Data excerpt:
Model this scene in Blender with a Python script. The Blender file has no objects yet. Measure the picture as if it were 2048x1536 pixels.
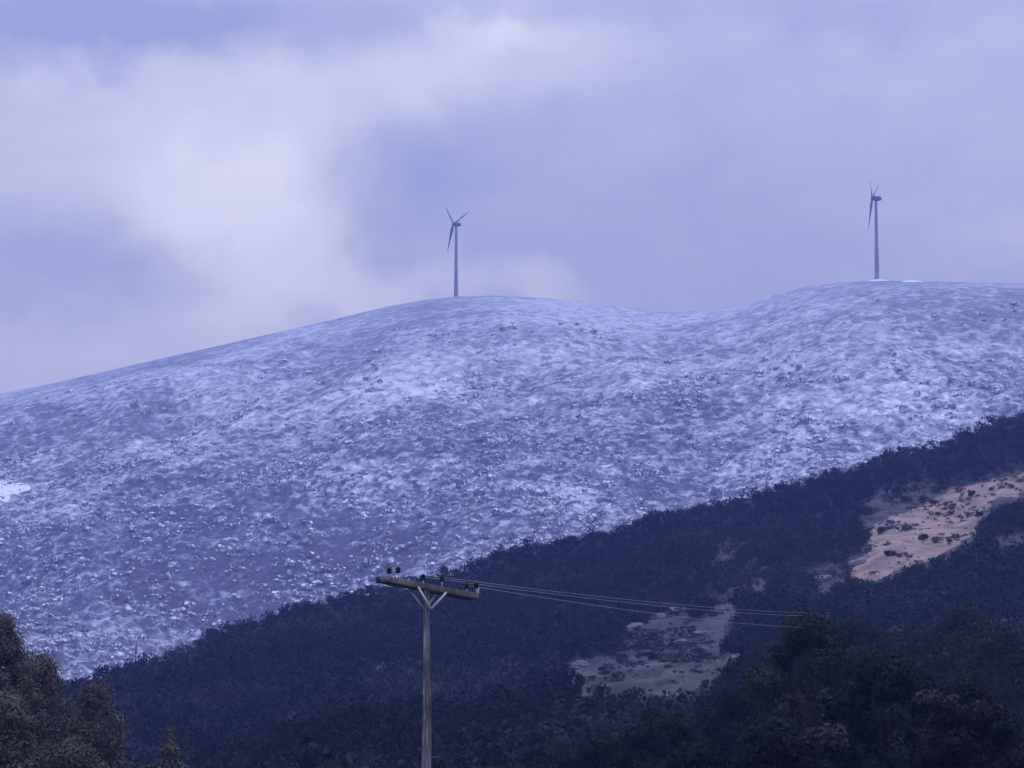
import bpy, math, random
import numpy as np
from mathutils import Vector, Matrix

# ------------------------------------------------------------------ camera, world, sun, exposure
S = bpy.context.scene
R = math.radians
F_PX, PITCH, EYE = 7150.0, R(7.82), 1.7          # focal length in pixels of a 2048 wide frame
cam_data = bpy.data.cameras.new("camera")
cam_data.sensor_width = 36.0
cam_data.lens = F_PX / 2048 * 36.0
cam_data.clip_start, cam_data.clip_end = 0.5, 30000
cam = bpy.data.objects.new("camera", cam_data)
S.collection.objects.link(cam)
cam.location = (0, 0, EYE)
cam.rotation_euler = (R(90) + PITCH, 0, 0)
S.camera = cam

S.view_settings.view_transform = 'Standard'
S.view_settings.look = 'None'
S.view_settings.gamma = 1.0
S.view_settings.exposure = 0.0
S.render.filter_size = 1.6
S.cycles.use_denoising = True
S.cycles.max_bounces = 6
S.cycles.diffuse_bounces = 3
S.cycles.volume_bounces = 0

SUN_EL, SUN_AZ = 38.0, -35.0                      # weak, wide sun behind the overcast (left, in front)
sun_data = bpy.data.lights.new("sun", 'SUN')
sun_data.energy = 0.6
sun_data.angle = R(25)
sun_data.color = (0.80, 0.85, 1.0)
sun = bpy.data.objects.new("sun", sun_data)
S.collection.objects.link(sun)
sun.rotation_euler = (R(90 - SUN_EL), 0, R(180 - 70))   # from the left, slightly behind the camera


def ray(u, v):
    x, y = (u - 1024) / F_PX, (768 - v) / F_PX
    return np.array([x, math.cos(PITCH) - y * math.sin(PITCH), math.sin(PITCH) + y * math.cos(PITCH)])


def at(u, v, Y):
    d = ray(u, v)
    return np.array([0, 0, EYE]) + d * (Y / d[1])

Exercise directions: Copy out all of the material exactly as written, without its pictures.

Worked answer:
Model this scene in Blender with a Python script. The Blender file has no objects yet. Measure the picture as if it were 2048x1536 pixels.
import bpy, math, random
import numpy as np
from mathutils import Vector, Matrix

# ------------------------------------------------------------------ camera, world, sun, exposure
S = bpy.context.scene
R = math.radians
F_PX, PITCH, EYE = 7150.0, R(7.82), 1.7          # focal length in pixels of a 2048 wide frame
cam_data = bpy.data.cameras.new("camera")
cam_data.sensor_width = 36.0
cam_data.lens = F_PX / 2048 * 36.0
cam_data.clip_start, cam_data.clip_end = 0.5, 30000
cam = bpy.data.objects.new("camera", cam_data)
S.collection.objects.link(cam)
cam.location = (0, 0, EYE)
cam.rotation_euler = (R(90) + PITCH, 0, 0)
S.camera = cam

S.view_settings.view_transform = 'Standard'
S.view_settings.look = 'None'
S.view_settings.gamma = 1.0
S.view_settings.exposure = 0.0
S.render.filter_size = 1.6
S.cycles.use_denoising = True
S.cycles.max_bounces = 6
S.cycles.diffuse_bounces = 3
S.cycles.volume_bounces = 0

SUN_EL, SUN_AZ = 38.0, -35.0                      # weak, wide sun behind the overcast (left, in front)
sun_data = bpy.data.lights.new("sun", 'SUN')
sun_data.energy = 0.6
sun_data.angle = R(25)
sun_data.color = (0.80, 0.85, 1.0)
sun = bpy.data.objects.new("sun", sun_data)
S.collection.objects.link(sun)
sun.rotation_euler = (R(90 - SUN_EL), 0, R(180 - 70))   # from the left, slightly behind the camera


def ray(u, v):
    x, y = (u - 1024) / F_PX, (768 - v) / F_PX
    return np.array([x, math.cos(PITCH) - y * math.sin(PITCH), math.sin(PITCH) + y * math.cos(PITCH)])


def at(u, v, Y):
    d = ray(u, v)
    return np.array([0, 0, EYE]) + d * (Y / d[1])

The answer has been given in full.